= EXERCISE INSTRUCTIONS =
Retype the material below. Keep every word exactly as it is.
━━ INFORMATION SUPPLIED
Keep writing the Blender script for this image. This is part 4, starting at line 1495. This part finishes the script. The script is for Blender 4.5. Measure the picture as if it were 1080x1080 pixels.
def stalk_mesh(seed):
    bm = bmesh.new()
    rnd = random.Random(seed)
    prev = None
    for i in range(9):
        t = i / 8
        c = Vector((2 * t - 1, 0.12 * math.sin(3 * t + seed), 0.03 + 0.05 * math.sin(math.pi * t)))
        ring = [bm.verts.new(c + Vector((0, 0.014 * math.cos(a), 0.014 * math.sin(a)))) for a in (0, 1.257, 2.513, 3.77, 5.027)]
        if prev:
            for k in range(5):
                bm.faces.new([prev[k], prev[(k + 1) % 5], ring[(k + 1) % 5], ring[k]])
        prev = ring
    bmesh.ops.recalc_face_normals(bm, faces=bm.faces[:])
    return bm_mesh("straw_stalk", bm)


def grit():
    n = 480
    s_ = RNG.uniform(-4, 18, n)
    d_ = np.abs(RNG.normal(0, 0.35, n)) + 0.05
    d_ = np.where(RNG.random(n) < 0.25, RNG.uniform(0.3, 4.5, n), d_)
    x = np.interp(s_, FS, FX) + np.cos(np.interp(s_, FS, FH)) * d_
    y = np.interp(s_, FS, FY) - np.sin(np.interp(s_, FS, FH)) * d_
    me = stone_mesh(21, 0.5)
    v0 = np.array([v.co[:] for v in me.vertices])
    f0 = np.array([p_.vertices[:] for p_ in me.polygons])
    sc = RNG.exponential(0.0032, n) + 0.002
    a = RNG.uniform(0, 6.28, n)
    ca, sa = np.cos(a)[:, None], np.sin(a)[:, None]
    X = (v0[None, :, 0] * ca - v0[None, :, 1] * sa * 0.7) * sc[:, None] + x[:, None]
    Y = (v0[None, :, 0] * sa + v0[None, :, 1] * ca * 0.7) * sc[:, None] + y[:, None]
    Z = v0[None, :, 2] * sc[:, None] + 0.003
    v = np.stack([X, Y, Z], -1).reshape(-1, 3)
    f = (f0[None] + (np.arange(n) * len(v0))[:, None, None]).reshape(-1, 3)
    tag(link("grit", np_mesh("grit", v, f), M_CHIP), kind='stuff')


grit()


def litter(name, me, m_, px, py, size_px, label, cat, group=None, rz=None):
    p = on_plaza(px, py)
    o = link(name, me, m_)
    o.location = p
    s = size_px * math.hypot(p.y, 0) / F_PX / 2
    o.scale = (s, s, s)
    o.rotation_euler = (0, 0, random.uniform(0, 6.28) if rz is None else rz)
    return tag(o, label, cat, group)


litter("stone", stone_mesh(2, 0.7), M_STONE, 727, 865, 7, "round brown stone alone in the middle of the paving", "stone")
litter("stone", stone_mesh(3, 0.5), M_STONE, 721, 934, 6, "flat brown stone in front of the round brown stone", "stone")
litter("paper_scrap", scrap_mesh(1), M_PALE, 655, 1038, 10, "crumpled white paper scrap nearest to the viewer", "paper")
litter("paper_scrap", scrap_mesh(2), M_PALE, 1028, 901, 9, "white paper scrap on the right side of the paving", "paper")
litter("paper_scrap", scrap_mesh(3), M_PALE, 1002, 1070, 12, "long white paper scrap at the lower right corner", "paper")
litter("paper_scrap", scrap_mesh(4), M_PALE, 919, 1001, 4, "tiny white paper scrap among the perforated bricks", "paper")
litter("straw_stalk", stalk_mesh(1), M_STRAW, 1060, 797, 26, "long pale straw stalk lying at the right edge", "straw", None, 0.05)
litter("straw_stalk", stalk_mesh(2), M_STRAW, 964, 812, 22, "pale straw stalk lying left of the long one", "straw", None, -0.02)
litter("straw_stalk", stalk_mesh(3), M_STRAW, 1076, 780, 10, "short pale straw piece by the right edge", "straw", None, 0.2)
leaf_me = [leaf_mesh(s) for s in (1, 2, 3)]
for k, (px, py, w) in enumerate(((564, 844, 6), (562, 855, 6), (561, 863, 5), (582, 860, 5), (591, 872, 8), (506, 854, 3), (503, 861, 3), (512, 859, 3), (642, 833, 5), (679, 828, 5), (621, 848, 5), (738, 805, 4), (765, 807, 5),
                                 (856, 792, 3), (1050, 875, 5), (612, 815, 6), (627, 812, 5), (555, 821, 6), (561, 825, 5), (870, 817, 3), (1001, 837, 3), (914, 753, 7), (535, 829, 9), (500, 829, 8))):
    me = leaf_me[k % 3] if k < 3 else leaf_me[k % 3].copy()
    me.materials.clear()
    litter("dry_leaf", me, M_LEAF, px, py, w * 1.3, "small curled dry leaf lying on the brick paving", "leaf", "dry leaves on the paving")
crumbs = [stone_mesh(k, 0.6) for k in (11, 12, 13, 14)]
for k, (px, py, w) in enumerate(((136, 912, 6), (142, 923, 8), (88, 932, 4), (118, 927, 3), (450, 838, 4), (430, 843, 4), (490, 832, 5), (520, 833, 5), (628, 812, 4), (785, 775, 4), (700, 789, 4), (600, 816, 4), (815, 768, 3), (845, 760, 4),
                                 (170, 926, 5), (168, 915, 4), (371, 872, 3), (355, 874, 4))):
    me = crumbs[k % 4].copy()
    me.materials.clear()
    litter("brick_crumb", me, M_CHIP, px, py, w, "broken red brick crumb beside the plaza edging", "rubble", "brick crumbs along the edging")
━━━━
= SOLUTION TO THIS PROBLEM =
Keep writing the Blender script for this image. This is part 4, starting at line 1495. This part finishes the script. The script is for Blender 4.5. Measure the picture as if it were 1080x1080 pixels.
def stalk_mesh(seed):
    bm = bmesh.new()
    rnd = random.Random(seed)
    prev = None
    for i in range(9):
        t = i / 8
        c = Vector((2 * t - 1, 0.12 * math.sin(3 * t + seed), 0.03 + 0.05 * math.sin(math.pi * t)))
        ring = [bm.verts.new(c + Vector((0, 0.014 * math.cos(a), 0.014 * math.sin(a)))) for a in (0, 1.257, 2.513, 3.77, 5.027)]
        if prev:
            for k in range(5):
                bm.faces.new([prev[k], prev[(k + 1) % 5], ring[(k + 1) % 5], ring[k]])
        prev = ring
    bmesh.ops.recalc_face_normals(bm, faces=bm.faces[:])
    return bm_mesh("straw_stalk", bm)


def grit():
    n = 480
    s_ = RNG.uniform(-4, 18, n)
    d_ = np.abs(RNG.normal(0, 0.35, n)) + 0.05
    d_ = np.where(RNG.random(n) < 0.25, RNG.uniform(0.3, 4.5, n), d_)
    x = np.interp(s_, FS, FX) + np.cos(np.interp(s_, FS, FH)) * d_
    y = np.interp(s_, FS, FY) - np.sin(np.interp(s_, FS, FH)) * d_
    me = stone_mesh(21, 0.5)
    v0 = np.array([v.co[:] for v in me.vertices])
    f0 = np.array([p_.vertices[:] for p_ in me.polygons])
    sc = RNG.exponential(0.0032, n) + 0.002
    a = RNG.uniform(0, 6.28, n)
    ca, sa = np.cos(a)[:, None], np.sin(a)[:, None]
    X = (v0[None, :, 0] * ca - v0[None, :, 1] * sa * 0.7) * sc[:, None] + x[:, None]
    Y = (v0[None, :, 0] * sa + v0[None, :, 1] * ca * 0.7) * sc[:, None] + y[:, None]
    Z = v0[None, :, 2] * sc[:, None] + 0.003
    v = np.stack([X, Y, Z], -1).reshape(-1, 3)
    f = (f0[None] + (np.arange(n) * len(v0))[:, None, None]).reshape(-1, 3)
    tag(link("grit", np_mesh("grit", v, f), M_CHIP), kind='stuff')


grit()


def litter(name, me, m_, px, py, size_px, label, cat, group=None, rz=None):
    p = on_plaza(px, py)
    o = link(name, me, m_)
    o.location = p
    s = size_px * math.hypot(p.y, 0) / F_PX / 2
    o.scale = (s, s, s)
    o.rotation_euler = (0, 0, random.uniform(0, 6.28) if rz is None else rz)
    return tag(o, label, cat, group)


litter("stone", stone_mesh(2, 0.7), M_STONE, 727, 865, 7, "round brown stone alone in the middle of the paving", "stone")
litter("stone", stone_mesh(3, 0.5), M_STONE, 721, 934, 6, "flat brown stone in front of the round brown stone", "stone")
litter("paper_scrap", scrap_mesh(1), M_PALE, 655, 1038, 10, "crumpled white paper scrap nearest to the viewer", "paper")
litter("paper_scrap", scrap_mesh(2), M_PALE, 1028, 901, 9, "white paper scrap on the right side of the paving", "paper")
litter("paper_scrap", scrap_mesh(3), M_PALE, 1002, 1070, 12, "long white paper scrap at the lower right corner", "paper")
litter("paper_scrap", scrap_mesh(4), M_PALE, 919, 1001, 4, "tiny white paper scrap among the perforated bricks", "paper")
litter("straw_stalk", stalk_mesh(1), M_STRAW, 1060, 797, 26, "long pale straw stalk lying at the right edge", "straw", None, 0.05)
litter("straw_stalk", stalk_mesh(2), M_STRAW, 964, 812, 22, "pale straw stalk lying left of the long one", "straw", None, -0.02)
litter("straw_stalk", stalk_mesh(3), M_STRAW, 1076, 780, 10, "short pale straw piece by the right edge", "straw", None, 0.2)
leaf_me = [leaf_mesh(s) for s in (1, 2, 3)]
for k, (px, py, w) in enumerate(((564, 844, 6), (562, 855, 6), (561, 863, 5), (582, 860, 5), (591, 872, 8), (506, 854, 3), (503, 861, 3), (512, 859, 3), (642, 833, 5), (679, 828, 5), (621, 848, 5), (738, 805, 4), (765, 807, 5),
                                 (856, 792, 3), (1050, 875, 5), (612, 815, 6), (627, 812, 5), (555, 821, 6), (561, 825, 5), (870, 817, 3), (1001, 837, 3), (914, 753, 7), (535, 829, 9), (500, 829, 8))):
    me = leaf_me[k % 3] if k < 3 else leaf_me[k % 3].copy()
    me.materials.clear()
    litter("dry_leaf", me, M_LEAF, px, py, w * 1.3, "small curled dry leaf lying on the brick paving", "leaf", "dry leaves on the paving")
crumbs = [stone_mesh(k, 0.6) for k in (11, 12, 13, 14)]
for k, (px, py, w) in enumerate(((136, 912, 6), (142, 923, 8), (88, 932, 4), (118, 927, 3), (450, 838, 4), (430, 843, 4), (490, 832, 5), (520, 833, 5), (628, 812, 4), (785, 775, 4), (700, 789, 4), (600, 816, 4), (815, 768, 3), (845, 760, 4),
                                 (170, 926, 5), (168, 915, 4), (371, 872, 3), (355, 874, 4))):
    me = crumbs[k % 4].copy()
    me.materials.clear()
    litter("brick_crumb", me, M_CHIP, px, py, w, "broken red brick crumb beside the plaza edging", "rubble", "brick crumbs along the edging")